Back to the Bits: Parametric Symbol Compression for Semantic O-RAN Fronthaul
semantic symbol compression for practical O-RAN fronthaul deployment.
Abstract
Semantic communication systems such as DeepJSCC convert input data into complex-valued I/Q symbols for efficient end-to-end transmission. In many practical deployments, these symbols must be further compressed into bits for fronthaul transport to radio units (RUs), which often lack neural network capabilities and have limited hardware resources. Yet, compression of semantic symbols for fronthaul has been understudied. In this paper, we present a lightweight parametric symbol compression scheme that models the symbol distribution using a (generalized) Student-t distribution and applies entropy coding based on this probability modeling. The receiver performs only probability table reconstruction and entropy decoding, making the method suitable for deployment on non-neural, low-power devices. Experimental results show that the proposed coder reduces rate by 19-19.2% vs. zlib and 7.2-7.6% vs. LZMA. It also provides an additional 19.1-20.2% rate reduction over a block floating-point baseline used in O-RAN fronthaul compression profiles. In runtime, it yields end-to-end codec speedup gains of up to ~2.9x over zlib and ~4.2-14.1x over LZMA.
Why This Matters
Most semantic communication papers stop at the learned encoder output, but O-RAN deployment does not. If the RU is simple, the fronthaul cannot assume another neural transform just to compress semantic latents. A useful codec must reduce rate, preserve semantic quality, and add only small side information.
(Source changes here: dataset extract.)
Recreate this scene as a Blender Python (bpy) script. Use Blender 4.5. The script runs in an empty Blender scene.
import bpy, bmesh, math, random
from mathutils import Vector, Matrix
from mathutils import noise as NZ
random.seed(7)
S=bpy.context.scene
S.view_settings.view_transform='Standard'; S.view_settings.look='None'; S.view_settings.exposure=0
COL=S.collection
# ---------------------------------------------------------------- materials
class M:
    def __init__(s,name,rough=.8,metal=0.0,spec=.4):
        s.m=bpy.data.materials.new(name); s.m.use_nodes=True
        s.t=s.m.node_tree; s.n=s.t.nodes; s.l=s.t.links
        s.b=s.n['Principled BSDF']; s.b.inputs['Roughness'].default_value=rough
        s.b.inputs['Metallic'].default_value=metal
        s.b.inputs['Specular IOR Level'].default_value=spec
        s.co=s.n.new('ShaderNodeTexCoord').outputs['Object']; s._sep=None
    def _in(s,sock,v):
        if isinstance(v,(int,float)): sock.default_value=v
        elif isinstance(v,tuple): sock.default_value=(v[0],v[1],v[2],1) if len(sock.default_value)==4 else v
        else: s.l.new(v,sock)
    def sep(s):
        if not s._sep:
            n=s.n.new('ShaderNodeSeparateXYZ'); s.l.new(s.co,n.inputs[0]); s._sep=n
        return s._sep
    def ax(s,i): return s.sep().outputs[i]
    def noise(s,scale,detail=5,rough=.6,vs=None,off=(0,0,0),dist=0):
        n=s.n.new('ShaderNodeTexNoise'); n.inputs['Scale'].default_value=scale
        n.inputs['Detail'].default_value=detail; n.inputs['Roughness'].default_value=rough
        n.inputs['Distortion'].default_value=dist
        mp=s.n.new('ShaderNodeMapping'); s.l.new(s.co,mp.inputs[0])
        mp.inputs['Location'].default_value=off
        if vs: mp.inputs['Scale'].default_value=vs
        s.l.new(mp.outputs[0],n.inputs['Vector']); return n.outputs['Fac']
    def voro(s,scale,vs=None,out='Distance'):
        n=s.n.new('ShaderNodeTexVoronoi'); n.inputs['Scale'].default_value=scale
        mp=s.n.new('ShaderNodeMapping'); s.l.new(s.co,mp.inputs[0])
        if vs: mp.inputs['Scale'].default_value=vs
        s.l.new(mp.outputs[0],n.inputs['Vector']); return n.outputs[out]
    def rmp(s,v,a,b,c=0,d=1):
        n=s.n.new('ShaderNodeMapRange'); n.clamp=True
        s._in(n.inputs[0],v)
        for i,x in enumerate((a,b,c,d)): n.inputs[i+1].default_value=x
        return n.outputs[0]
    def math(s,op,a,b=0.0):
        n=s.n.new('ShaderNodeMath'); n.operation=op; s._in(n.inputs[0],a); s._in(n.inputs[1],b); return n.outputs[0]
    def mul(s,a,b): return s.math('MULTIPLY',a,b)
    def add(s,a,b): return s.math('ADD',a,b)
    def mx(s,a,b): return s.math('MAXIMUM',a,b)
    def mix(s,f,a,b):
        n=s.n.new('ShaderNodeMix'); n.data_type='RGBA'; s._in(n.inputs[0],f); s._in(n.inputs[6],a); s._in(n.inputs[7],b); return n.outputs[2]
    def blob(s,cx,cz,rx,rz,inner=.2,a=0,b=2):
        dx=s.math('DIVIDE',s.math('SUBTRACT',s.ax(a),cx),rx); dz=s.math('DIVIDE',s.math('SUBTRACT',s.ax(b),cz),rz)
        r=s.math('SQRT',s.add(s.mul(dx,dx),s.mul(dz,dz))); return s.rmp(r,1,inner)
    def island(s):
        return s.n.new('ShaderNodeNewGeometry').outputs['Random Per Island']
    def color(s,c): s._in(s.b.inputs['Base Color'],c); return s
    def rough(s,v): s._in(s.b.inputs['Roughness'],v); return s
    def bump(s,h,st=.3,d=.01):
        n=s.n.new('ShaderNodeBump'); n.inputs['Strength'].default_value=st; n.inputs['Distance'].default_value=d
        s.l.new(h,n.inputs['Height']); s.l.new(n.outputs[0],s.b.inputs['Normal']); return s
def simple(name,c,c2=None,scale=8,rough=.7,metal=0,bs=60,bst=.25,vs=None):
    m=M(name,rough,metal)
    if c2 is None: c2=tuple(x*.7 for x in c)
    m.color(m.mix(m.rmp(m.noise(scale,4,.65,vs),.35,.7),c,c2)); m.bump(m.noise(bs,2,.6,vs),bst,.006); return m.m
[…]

This paper uses the distributional structure of semantic symbols directly. Since semantic latents are continuous-valued and heavy-tailed, generic byte-wise compressors such as zlib and LZMA miss symbol-level probability information. Block floating-point compression is also limited because it scales blocks but does not entropy-code according to the actual symbol law.
Key Idea
The method extends the spirit of modulation compression from finite constellations to neural semantic latents. Instead of sending a QAM constellation index, it sends quantized semantic-symbol indices under a compact fitted distribution. The probability model is small enough to describe with a few header bits per pack, but accurate enough to keep the cross-entropy close to the empirical source entropy.
Key Results
- Parametric symbol coding beats byte-wise dictionary compressors because it models the quantized semantic-symbol PMF directly.
- Student-t gives the best rate-latency balance; generalized Student-t is more robust when the empirical distribution deviates from a pure Student-t.
- Global fitting is preferable when latency dominates, while adaptive per-pack fitting is preferable when rate is the main constraint.
- Compared with BFP, the proposed codec gains rate by using entropy coding rather than only block-wise scaling.
- The method keeps inference-time neural complexity out of the RU.